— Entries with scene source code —
◇ ◇ ◇ ◇ ◇

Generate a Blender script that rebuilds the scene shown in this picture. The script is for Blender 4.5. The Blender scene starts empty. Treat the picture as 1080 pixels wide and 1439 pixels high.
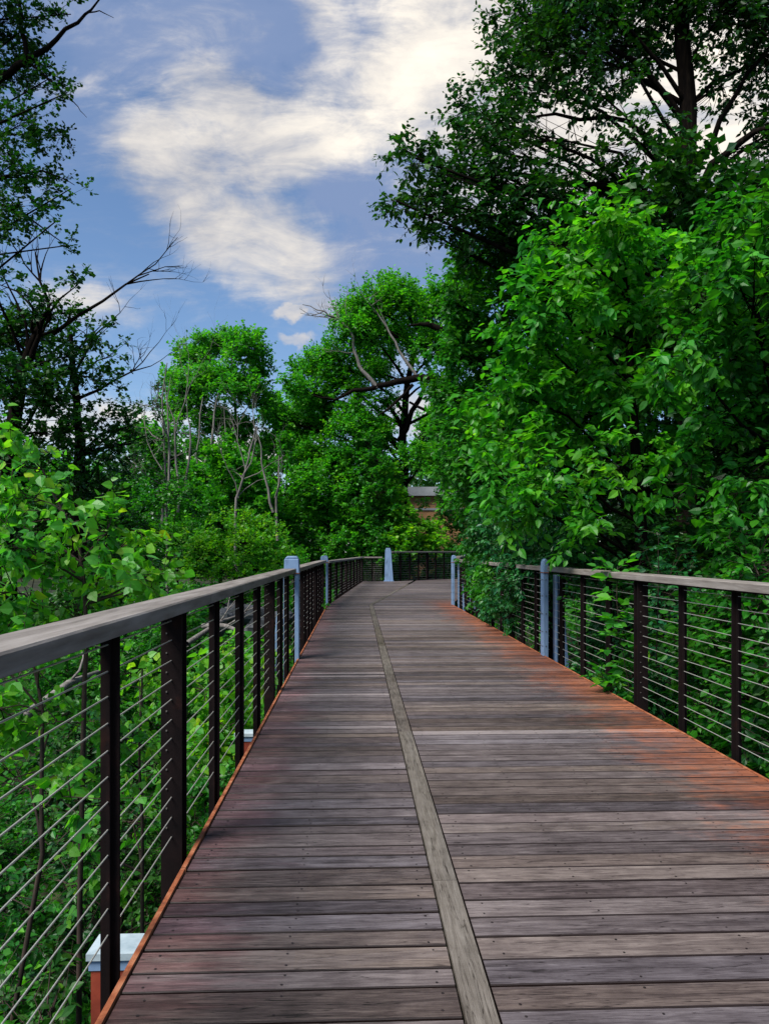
import bpy, math, random
import numpy as np
from mathutils import Vector

random.seed(7)
R = math.radians
sc = bpy.context.scene
col = sc.collection

# ------------------------------------------------------------------ camera
CAMZ = 1.29
F = 1040.0
cam_d = bpy.data.cameras.new('camera')
cam = bpy.data.objects.new('camera', cam_d); col.objects.link(cam)
cam_d.sensor_fit = 'VERTICAL'; cam_d.sensor_height = 36.0
cam_d.lens = 36.0 * F / 1439.0
cam_d.shift_y = 55.5 / 1439.0
cam_d.clip_start = 0.05; cam_d.clip_end = 2000
cam.location = (0, 0, CAMZ); cam.rotation_euler = (R(90), 0, 0)
sc.camera = cam

def P(px, py, d):
    """photo pixel + distance -> world point (the layout was measured this way)"""
    return ((px - 540) / F * d, d, CAMZ - (py - 775) / F * d)

# ------------------------------------------------------------------ sky and sun
SUN_EL, SUN_AZ = 54.0, -132.0      # azimuth from +Y, negative = left
EXPOSURE = 0.7
world = bpy.data.worlds.new('World'); sc.world = world; world.use_nodes = True
nt = world.node_tree; nt.nodes.clear()
def N(tree, typ, **kw):
    n = tree.nodes.new(typ)
    for k, v in kw.items():
        if k == 'inp':
            for kk, vv in v.items(): n.inputs[kk].default_value = vv
        else: setattr(n, k, v)
    return n
L = nt.links.new
out = N(nt, 'ShaderNodeOutputWorld')
sky = N(nt, 'ShaderNodeTexSky', sky_type='NISHITA', sun_disc=False, sun_elevation=R(SUN_EL), sun_rotation=R(SUN_AZ),
        air_density=1.0, dust_density=0.6, ozone_density=2.5)
SKY_K = 0.08
bg = N(nt, 'ShaderNodeBackground', inp={'Strength': SKY_K})
tc = N(nt, 'ShaderNodeTexCoord')
sep = N(nt, 'ShaderNodeSeparateXYZ'); L(tc.outputs['Generated'], sep.inputs[0])
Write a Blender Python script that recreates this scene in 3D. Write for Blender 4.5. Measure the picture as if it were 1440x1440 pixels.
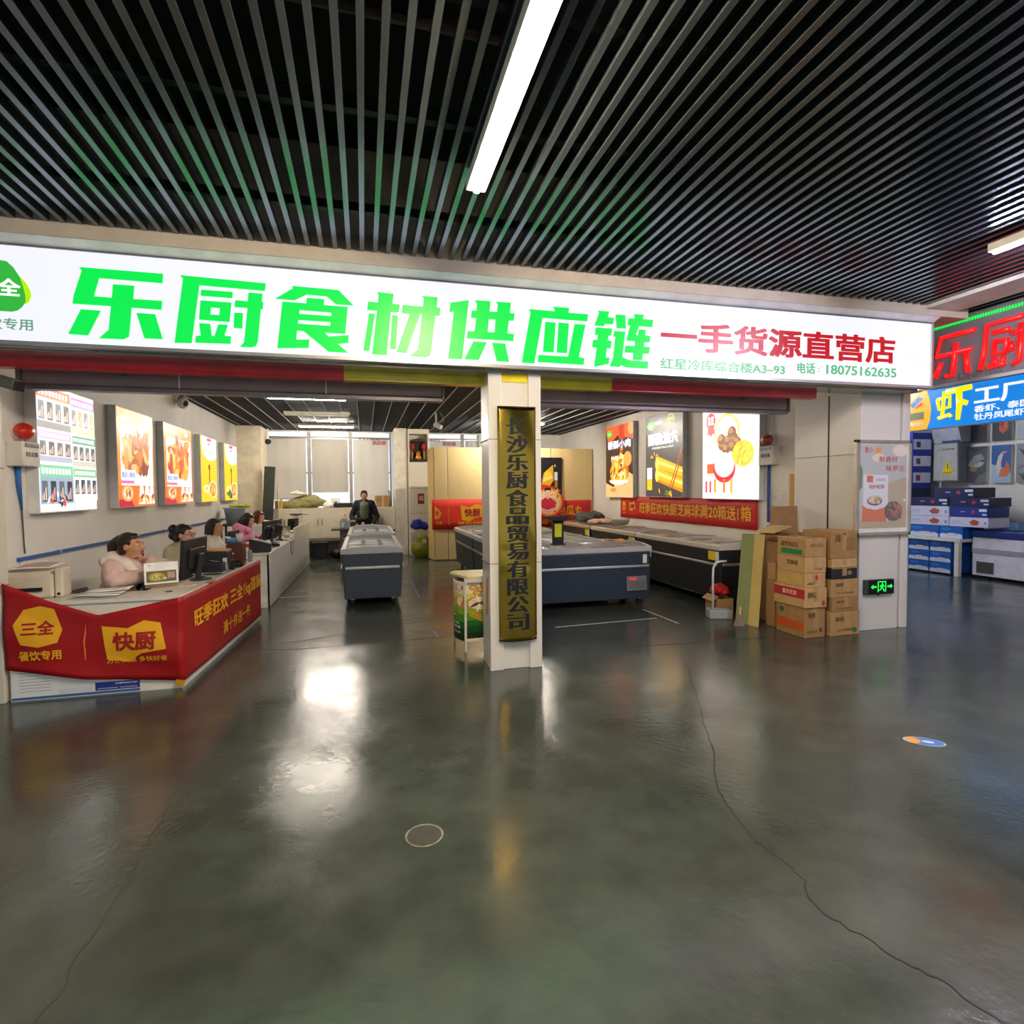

◇ ◇ ◇ ◇ ◇

— Written task —
Reply with only the number of lines in the entries that contain the word "Blender".

— Written response —
2